* [WHAT IS ASKED]
The required output consists solely of the lines from the top of the listing through the line containing "chair((-2.47, 6.93, 0), R(-62), 'dark", transcribed exactly.

---

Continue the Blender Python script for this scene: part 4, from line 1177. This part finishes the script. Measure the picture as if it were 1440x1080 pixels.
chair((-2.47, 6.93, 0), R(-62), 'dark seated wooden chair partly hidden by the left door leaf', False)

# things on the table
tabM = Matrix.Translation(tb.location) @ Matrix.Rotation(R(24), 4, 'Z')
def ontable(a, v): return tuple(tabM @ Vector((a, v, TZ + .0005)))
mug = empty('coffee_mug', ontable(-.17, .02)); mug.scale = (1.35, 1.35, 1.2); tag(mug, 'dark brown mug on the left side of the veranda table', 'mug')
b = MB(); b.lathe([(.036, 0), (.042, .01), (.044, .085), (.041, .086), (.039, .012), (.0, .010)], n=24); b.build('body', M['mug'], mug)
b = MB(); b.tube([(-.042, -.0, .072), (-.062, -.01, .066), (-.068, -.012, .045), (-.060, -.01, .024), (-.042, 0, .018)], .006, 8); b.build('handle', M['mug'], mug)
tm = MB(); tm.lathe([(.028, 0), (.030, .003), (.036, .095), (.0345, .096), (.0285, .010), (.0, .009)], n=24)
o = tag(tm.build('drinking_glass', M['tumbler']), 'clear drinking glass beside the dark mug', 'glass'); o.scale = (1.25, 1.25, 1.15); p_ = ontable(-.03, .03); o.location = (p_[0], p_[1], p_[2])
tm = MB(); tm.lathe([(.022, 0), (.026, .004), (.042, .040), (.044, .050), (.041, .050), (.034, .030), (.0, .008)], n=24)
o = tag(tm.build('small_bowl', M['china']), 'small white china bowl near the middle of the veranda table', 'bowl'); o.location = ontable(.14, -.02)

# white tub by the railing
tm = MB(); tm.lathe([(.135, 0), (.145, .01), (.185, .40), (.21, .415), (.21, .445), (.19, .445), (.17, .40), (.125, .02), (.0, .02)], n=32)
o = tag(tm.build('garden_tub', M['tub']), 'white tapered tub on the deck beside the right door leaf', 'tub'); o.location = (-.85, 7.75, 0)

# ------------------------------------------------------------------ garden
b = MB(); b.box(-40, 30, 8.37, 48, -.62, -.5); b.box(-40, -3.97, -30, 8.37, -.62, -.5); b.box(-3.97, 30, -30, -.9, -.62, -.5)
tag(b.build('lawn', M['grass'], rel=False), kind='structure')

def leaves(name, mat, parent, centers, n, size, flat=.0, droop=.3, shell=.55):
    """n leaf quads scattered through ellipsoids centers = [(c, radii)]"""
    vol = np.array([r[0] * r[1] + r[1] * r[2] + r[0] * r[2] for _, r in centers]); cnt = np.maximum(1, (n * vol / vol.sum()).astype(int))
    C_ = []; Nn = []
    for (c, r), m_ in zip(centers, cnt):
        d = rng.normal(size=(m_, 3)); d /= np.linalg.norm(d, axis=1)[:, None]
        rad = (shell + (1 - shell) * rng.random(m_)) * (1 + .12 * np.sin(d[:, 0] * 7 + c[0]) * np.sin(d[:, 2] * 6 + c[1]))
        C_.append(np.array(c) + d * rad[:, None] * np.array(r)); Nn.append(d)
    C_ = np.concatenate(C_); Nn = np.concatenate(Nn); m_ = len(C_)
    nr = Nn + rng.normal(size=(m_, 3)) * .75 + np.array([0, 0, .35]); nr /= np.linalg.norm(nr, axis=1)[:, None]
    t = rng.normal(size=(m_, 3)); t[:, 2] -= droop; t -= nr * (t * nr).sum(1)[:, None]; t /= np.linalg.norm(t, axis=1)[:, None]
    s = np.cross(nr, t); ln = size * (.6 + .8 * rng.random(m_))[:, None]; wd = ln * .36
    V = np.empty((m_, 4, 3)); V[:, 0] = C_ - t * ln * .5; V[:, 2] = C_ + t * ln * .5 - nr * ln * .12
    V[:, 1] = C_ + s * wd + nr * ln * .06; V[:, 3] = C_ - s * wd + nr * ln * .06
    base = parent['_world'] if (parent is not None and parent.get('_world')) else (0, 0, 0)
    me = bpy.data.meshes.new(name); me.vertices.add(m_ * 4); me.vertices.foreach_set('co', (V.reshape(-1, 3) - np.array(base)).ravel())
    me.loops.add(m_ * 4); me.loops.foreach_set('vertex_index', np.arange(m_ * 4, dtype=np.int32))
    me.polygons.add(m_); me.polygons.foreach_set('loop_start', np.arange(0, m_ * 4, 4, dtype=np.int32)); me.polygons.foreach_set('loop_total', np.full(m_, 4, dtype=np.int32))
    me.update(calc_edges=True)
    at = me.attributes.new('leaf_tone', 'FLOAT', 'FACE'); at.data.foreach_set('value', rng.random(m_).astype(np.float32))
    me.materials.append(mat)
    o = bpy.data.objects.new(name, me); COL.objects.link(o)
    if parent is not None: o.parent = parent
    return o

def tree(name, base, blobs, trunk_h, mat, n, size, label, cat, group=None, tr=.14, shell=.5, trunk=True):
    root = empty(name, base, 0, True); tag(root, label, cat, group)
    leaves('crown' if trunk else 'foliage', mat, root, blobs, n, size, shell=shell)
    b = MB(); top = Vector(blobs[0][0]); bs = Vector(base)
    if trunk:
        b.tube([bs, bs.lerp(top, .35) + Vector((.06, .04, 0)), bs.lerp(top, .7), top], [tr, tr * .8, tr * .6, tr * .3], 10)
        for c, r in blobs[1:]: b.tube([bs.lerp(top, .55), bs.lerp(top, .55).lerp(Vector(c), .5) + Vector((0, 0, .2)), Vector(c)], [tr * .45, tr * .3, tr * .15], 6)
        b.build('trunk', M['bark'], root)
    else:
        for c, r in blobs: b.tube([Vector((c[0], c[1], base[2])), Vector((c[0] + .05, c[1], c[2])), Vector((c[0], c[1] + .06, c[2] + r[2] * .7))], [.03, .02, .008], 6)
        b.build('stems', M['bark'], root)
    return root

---

* [SOLUTION]
Continue the Blender Python script for this scene: part 4, from line 1177. This part finishes the script. Measure the picture as if it were 1440x1080 pixels.
chair((-2.47, 6.93, 0), R(-62), 'dark seated wooden chair partly hidden by the left door leaf', False)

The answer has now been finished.